DATASET RECORDS:
────────────────────────────────────────

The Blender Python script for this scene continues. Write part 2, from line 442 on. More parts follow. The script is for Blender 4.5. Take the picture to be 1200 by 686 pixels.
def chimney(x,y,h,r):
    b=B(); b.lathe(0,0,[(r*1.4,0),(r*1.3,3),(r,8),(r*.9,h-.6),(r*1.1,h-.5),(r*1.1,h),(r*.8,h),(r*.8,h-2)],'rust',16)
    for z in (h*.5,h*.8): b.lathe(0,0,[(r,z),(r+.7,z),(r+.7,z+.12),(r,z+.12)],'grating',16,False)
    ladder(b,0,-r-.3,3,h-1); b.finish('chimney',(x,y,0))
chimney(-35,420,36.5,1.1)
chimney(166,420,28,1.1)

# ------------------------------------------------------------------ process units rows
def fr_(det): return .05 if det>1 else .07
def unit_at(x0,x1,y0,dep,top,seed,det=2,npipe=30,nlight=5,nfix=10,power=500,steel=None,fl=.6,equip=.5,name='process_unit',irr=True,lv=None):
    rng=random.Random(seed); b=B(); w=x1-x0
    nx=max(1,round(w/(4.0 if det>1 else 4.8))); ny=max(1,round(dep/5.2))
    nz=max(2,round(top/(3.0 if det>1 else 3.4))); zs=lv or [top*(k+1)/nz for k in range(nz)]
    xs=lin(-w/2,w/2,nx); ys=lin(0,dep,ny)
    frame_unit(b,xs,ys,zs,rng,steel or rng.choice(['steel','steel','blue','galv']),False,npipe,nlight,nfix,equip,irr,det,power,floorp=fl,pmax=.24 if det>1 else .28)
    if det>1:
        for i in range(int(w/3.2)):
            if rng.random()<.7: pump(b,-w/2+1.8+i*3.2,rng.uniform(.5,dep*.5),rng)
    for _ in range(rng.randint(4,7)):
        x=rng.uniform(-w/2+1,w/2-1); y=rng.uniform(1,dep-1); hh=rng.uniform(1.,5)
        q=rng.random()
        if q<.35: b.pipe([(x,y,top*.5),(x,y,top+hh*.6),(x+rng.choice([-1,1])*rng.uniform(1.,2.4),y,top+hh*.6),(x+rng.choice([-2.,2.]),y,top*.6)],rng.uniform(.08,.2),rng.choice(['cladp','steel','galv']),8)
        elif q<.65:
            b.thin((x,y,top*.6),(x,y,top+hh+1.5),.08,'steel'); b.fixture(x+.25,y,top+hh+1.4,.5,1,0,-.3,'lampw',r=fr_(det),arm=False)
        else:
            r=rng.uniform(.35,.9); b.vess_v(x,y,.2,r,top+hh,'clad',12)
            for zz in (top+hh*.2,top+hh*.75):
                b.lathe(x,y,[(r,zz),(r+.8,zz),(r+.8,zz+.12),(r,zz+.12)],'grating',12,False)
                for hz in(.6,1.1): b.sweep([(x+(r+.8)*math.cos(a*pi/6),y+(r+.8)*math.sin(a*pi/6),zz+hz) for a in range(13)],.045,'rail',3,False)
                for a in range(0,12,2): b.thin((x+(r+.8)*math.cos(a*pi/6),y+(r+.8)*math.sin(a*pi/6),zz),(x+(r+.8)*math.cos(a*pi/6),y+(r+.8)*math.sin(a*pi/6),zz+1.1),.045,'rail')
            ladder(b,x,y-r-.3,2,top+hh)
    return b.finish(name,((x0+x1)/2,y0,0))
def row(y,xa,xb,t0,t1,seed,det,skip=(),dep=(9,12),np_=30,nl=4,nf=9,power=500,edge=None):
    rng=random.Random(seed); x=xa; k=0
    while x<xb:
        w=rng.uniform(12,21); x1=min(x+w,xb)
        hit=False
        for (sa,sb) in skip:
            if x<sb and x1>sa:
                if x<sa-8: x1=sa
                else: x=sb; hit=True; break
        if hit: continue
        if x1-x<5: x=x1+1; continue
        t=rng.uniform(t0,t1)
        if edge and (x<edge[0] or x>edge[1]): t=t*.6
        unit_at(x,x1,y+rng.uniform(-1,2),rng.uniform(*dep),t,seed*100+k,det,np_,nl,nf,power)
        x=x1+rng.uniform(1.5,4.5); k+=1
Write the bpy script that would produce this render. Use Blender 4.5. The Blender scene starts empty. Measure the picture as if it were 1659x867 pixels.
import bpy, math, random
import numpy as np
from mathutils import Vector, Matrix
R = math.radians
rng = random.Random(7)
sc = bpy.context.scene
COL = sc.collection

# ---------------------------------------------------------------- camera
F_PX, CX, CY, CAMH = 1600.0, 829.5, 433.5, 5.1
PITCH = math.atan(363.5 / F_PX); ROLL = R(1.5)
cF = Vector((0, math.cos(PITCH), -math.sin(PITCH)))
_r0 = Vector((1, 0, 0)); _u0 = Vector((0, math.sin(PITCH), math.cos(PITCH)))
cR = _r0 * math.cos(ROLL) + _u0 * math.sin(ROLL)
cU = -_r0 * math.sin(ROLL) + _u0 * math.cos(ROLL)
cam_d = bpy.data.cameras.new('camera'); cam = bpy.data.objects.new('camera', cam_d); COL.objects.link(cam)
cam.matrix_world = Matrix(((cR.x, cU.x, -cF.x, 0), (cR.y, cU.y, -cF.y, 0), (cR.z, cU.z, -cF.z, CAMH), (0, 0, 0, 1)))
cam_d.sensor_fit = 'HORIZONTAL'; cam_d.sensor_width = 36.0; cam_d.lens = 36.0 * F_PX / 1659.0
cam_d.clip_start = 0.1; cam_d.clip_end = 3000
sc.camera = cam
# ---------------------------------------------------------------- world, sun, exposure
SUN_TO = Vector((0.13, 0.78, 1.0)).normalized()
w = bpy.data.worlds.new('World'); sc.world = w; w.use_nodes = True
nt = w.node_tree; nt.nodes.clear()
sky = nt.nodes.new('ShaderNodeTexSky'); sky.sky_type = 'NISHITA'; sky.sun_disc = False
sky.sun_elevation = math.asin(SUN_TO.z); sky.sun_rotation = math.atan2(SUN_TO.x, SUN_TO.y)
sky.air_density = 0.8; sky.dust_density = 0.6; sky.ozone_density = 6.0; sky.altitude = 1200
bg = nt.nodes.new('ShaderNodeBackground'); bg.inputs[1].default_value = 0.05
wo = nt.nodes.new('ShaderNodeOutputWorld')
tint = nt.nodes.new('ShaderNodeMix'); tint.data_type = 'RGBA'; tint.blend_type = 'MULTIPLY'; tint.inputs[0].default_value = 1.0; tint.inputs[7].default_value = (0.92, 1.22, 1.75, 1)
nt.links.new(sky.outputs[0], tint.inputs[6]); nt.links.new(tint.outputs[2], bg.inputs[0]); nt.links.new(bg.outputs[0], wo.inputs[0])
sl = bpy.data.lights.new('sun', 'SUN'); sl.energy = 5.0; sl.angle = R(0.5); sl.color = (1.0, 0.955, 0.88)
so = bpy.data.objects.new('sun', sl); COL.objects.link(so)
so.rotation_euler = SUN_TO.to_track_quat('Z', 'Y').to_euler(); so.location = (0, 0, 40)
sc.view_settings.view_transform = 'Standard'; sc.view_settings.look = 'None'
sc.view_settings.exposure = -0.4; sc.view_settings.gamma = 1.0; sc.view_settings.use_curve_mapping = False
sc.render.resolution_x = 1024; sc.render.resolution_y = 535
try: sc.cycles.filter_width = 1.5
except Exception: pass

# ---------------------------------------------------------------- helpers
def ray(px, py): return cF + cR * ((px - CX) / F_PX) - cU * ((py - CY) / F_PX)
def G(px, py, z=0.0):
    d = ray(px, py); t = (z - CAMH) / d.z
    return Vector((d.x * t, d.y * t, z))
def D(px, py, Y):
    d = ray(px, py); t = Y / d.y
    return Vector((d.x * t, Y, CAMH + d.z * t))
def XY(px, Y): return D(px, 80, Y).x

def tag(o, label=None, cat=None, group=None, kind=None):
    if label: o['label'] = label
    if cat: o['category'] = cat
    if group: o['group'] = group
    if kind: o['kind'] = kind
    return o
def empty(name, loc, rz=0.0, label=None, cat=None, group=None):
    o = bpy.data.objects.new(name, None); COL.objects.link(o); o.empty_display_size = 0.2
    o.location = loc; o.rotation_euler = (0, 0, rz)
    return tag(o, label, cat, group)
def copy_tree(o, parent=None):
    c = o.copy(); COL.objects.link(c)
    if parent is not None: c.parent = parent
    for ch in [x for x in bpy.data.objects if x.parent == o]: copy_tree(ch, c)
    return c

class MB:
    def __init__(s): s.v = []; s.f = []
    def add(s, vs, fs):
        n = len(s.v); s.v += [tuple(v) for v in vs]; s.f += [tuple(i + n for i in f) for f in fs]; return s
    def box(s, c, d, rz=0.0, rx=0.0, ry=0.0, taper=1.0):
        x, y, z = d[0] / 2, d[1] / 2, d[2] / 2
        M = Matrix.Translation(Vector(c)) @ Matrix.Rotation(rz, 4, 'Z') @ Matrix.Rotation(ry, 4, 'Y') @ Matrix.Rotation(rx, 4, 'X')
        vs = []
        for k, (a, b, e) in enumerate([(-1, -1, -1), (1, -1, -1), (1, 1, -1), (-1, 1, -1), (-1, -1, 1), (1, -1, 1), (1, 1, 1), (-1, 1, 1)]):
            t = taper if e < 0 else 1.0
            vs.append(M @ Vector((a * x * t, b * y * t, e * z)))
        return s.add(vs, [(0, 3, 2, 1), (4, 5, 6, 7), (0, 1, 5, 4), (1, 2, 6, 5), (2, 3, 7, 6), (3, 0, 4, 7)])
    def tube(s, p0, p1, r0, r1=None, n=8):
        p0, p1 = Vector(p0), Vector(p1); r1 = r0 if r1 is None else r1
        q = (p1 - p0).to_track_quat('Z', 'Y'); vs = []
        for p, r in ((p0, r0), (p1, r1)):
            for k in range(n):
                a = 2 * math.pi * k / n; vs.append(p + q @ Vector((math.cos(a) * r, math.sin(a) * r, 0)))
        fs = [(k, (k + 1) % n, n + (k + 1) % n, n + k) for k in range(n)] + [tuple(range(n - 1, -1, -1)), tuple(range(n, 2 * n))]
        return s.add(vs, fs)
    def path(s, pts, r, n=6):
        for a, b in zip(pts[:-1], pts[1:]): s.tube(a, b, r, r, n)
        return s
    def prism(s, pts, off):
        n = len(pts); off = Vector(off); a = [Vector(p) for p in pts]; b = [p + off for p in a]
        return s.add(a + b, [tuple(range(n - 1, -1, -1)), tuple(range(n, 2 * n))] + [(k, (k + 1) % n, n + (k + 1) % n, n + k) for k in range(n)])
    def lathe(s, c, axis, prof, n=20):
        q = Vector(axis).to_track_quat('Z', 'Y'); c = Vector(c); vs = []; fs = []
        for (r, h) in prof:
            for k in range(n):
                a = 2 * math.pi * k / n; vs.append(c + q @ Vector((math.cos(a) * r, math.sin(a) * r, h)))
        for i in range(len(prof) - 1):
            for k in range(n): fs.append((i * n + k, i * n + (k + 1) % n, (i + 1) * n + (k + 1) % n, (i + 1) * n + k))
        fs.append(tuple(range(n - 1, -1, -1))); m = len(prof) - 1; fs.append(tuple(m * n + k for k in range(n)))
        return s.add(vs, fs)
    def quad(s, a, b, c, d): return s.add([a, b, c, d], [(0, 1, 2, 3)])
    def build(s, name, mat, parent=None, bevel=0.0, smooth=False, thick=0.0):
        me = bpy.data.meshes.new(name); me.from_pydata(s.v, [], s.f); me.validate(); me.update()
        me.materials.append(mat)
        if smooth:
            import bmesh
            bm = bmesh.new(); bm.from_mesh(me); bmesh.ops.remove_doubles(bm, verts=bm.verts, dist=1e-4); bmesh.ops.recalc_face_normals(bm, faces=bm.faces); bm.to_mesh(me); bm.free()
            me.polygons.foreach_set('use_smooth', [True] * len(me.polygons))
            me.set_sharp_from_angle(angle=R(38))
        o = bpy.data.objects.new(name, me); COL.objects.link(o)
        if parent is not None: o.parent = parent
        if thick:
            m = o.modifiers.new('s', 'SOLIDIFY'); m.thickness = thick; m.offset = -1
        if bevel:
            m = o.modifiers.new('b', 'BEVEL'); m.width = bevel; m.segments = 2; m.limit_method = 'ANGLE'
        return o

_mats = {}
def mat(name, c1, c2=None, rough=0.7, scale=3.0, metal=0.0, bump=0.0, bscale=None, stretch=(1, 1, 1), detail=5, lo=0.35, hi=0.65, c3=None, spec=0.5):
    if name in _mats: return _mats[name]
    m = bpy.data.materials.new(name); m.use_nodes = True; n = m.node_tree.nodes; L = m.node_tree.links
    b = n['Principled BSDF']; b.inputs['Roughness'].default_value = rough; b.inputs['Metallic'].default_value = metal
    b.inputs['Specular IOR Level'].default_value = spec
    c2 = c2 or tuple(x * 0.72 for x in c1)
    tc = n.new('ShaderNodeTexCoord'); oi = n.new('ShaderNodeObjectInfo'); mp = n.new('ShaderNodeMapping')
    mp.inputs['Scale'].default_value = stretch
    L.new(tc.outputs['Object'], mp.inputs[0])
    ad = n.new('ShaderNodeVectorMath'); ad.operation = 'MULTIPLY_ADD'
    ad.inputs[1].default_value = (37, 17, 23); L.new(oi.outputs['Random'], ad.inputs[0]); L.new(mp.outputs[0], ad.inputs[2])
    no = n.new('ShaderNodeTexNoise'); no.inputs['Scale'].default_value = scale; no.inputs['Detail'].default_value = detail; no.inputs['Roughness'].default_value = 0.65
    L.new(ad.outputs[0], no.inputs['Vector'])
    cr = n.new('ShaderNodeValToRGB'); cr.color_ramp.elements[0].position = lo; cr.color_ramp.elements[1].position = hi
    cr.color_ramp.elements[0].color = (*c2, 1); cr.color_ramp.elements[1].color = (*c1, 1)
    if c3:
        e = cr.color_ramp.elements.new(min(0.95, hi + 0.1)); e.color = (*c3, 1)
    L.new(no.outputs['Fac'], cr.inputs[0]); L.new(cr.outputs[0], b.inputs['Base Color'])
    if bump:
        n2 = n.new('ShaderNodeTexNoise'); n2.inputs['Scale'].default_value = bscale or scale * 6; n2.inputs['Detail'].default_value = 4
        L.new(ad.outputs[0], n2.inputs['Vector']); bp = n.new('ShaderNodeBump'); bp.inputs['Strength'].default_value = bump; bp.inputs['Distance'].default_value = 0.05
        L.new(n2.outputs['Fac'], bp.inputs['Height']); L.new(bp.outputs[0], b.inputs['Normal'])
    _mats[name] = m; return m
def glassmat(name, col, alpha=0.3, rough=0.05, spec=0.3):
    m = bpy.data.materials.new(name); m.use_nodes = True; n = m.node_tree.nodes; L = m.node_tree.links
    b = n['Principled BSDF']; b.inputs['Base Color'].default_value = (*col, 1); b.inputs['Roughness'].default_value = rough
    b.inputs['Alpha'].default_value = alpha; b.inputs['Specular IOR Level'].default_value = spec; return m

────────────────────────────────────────

TASK INSTRUCTIONS:
Print, please, the lines from the first line of the material through the line that contains "chimney(166,420,28,1.1)", exactly as written and with nothing added.

COMPLETE RESPONSE:
The Blender Python script for this scene continues. Write part 2, from line 442 on. More parts follow. The script is for Blender 4.5. Take the picture to be 1200 by 686 pixels.
def chimney(x,y,h,r):
    b=B(); b.lathe(0,0,[(r*1.4,0),(r*1.3,3),(r,8),(r*.9,h-.6),(r*1.1,h-.5),(r*1.1,h),(r*.8,h),(r*.8,h-2)],'rust',16)
    for z in (h*.5,h*.8): b.lathe(0,0,[(r,z),(r+.7,z),(r+.7,z+.12),(r,z+.12)],'grating',16,False)
    ladder(b,0,-r-.3,3,h-1); b.finish('chimney',(x,y,0))
chimney(-35,420,36.5,1.1)
chimney(166,420,28,1.1)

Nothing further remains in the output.